NEW YORK (AP) - NCAA President Mark Emmert found one bit of good news in all the bad that has rocked college sports and cost several big-name coaches their jobs.
"I encourage you to be attentive to something that was positive in all those scandals in a sense that it really demonstrated a sea change in responsibility," Emmert said Friday.
"If 14 months ago ... we had said this next cycle we will watch the firing of the head coaches of Ohio State, Penn State, North Carolina, Tennessee basketball, Arkansas - all highly successful coaches on the floor and on the field - to see those five men fired for misdeeds, not for failures on the court or on the field, none of us would have believed it.
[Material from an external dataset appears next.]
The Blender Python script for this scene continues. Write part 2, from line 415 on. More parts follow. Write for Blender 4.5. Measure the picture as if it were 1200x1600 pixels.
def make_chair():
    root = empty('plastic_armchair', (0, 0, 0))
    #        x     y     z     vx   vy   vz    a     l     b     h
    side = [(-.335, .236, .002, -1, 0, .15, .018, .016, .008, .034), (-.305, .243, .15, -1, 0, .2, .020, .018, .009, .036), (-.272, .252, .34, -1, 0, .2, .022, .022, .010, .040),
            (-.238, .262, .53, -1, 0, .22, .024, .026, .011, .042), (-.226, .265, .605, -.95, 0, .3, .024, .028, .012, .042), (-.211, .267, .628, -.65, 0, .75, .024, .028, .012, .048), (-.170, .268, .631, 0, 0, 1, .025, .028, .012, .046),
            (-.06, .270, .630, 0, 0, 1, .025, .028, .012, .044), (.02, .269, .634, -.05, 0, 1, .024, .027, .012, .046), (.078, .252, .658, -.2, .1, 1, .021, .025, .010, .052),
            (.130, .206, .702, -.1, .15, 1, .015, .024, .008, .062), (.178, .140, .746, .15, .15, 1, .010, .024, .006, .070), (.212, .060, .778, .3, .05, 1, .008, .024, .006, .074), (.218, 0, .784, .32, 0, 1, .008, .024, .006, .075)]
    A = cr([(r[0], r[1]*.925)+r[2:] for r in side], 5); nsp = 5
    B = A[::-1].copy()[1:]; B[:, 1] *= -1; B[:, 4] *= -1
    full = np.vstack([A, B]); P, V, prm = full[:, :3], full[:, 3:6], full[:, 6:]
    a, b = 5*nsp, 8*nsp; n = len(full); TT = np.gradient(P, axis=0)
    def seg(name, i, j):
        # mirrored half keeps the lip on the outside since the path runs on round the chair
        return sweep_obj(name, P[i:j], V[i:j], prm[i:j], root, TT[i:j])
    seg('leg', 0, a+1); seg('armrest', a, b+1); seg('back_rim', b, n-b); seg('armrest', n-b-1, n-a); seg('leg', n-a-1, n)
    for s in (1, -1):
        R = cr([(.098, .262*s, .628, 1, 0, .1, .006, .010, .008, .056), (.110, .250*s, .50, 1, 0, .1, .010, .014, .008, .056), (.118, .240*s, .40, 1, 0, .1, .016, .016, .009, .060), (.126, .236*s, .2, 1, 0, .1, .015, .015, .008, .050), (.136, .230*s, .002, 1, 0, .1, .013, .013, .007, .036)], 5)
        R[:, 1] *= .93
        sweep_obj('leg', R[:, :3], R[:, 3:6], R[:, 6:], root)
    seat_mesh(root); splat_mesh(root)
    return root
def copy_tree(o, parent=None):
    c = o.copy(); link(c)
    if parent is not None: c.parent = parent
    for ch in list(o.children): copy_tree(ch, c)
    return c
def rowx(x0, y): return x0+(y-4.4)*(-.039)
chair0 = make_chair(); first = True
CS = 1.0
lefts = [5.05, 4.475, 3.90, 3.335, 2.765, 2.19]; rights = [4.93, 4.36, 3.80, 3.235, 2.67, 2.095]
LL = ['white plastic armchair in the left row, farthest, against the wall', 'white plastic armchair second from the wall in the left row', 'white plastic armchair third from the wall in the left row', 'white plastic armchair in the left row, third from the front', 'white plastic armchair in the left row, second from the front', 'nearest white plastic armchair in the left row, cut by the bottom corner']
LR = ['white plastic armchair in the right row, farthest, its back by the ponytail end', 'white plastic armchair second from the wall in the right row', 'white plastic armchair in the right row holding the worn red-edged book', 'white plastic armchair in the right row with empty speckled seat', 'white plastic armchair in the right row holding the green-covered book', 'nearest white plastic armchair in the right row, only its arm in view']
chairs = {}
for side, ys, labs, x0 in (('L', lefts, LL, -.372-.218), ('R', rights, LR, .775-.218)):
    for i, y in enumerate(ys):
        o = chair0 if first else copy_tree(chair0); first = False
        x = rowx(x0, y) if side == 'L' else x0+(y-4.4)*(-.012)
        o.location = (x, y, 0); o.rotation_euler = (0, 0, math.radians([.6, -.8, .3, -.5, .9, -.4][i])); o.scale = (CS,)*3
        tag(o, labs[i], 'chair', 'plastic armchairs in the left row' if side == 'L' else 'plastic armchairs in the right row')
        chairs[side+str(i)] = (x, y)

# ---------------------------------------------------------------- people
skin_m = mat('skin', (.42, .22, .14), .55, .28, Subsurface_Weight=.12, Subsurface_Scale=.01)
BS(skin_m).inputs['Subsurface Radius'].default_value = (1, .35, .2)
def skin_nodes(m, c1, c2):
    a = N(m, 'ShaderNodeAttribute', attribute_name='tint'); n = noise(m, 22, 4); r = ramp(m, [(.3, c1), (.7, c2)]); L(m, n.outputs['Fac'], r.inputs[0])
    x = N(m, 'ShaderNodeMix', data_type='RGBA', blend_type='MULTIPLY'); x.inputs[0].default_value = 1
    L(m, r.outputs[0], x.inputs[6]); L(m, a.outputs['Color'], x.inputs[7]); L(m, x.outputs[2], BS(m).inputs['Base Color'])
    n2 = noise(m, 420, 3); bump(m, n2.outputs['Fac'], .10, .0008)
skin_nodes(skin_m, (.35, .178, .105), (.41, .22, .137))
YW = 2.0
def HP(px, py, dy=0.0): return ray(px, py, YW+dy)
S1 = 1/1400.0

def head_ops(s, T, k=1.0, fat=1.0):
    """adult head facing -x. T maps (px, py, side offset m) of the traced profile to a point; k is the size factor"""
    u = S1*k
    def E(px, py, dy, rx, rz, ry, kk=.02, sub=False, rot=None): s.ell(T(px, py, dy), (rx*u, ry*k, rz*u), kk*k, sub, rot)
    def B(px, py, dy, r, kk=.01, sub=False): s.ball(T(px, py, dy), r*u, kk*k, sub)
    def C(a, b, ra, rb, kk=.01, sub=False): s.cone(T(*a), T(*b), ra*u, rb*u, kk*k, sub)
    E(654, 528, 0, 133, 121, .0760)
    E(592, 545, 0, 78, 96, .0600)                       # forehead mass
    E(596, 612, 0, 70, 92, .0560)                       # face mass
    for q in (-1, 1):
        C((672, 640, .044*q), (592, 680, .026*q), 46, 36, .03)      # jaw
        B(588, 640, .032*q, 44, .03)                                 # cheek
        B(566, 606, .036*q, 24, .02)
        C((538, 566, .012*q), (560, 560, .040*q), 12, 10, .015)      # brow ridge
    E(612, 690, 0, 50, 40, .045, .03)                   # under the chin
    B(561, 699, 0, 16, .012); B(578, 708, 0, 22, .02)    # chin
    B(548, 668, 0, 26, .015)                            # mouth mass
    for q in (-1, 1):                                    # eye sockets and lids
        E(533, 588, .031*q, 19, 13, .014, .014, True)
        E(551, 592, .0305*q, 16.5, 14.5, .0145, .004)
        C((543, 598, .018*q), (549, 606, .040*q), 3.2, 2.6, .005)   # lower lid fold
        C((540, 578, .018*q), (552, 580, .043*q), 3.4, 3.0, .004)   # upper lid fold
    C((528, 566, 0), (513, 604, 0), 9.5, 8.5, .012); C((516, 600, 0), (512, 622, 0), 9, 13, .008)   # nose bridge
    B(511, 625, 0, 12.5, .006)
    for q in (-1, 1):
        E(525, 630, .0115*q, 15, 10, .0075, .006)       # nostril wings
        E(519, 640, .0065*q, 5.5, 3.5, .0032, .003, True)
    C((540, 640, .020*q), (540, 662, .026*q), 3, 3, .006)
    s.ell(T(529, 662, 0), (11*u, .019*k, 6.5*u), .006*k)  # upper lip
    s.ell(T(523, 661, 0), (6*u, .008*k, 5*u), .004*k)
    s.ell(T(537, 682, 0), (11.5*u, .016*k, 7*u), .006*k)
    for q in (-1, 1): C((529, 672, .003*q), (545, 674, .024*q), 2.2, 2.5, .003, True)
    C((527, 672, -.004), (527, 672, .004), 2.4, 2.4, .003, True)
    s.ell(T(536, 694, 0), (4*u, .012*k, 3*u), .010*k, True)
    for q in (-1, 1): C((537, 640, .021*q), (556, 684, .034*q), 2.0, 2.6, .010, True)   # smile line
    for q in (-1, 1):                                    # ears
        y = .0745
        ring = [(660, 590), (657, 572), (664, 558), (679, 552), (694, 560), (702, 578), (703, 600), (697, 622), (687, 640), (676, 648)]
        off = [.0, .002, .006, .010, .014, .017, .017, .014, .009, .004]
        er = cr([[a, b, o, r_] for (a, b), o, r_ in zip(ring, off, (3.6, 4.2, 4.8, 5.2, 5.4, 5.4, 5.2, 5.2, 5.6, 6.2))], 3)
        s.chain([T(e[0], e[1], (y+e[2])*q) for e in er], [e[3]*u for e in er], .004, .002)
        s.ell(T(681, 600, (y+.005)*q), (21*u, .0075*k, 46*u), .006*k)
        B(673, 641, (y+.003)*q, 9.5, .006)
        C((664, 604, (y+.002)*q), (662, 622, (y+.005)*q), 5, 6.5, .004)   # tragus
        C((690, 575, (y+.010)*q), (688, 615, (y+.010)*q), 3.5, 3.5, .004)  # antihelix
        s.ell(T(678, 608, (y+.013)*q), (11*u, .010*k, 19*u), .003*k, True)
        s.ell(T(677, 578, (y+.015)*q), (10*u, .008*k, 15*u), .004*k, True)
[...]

"I sure wouldn't have thought that was possible," Emmert during a meeting with Associated Press Sports Editors.
Coaches such as Joe Paterno (Penn State), Jim Tressel (Ohio State), Bobby Petrino (Arkansas), Butch Davis (North Carolina) and Bruce Pearl (Tennessee) in the past had been considered "untouchable," Emmert said.
"You're seeing boards of directors, of trustees, and presidents and athletic directors saying 'You know you've done a great job here. We love you. We pay you really well. You get all this adoration. You've got to live by the rules.'
"And that's a good thing."
Emmert also said transfer rules are too complex and need to be changed, and he added NBA rules that have led to one-and-done men's basketball players make it "hard with a straight face to say these are student-athletes."
The rules that allow coaches to restrict if and where Division I basketball players and major college football players can transfer have been drawn into the spotlight by several recent cases in which the student-athletes seemed to be unfairly restrained.
The latest came this week at Wisconsin. Freshman forward Jarrod Uthoff from Iowa has been given permission to transfer to any school outside the Big Ten.
The school said Uthoff asked for permission to contact 16 schools and the Badgers rejected four of them. Uthoff appealed over three of those schools and met Thursday with Athletic Director Barry Alvarez and associate AD Justin Doherty.
Emmert said transfer rules that allow coaches to dictate a player's future can make college sports look like pro sports to fans.
Forty percent of students who play men's Division I basketball transfer at some point during their careers, according to NCAA data.
The rules for transferring are varied and come from a variety of governing bodies.
"We have different transfer rules for different sports. We have different transfer rules based upon different circumstances in a sport. We have different authority over transfer rules; some at the conference level, some at the institutional level, then some at the national level," Emmert said.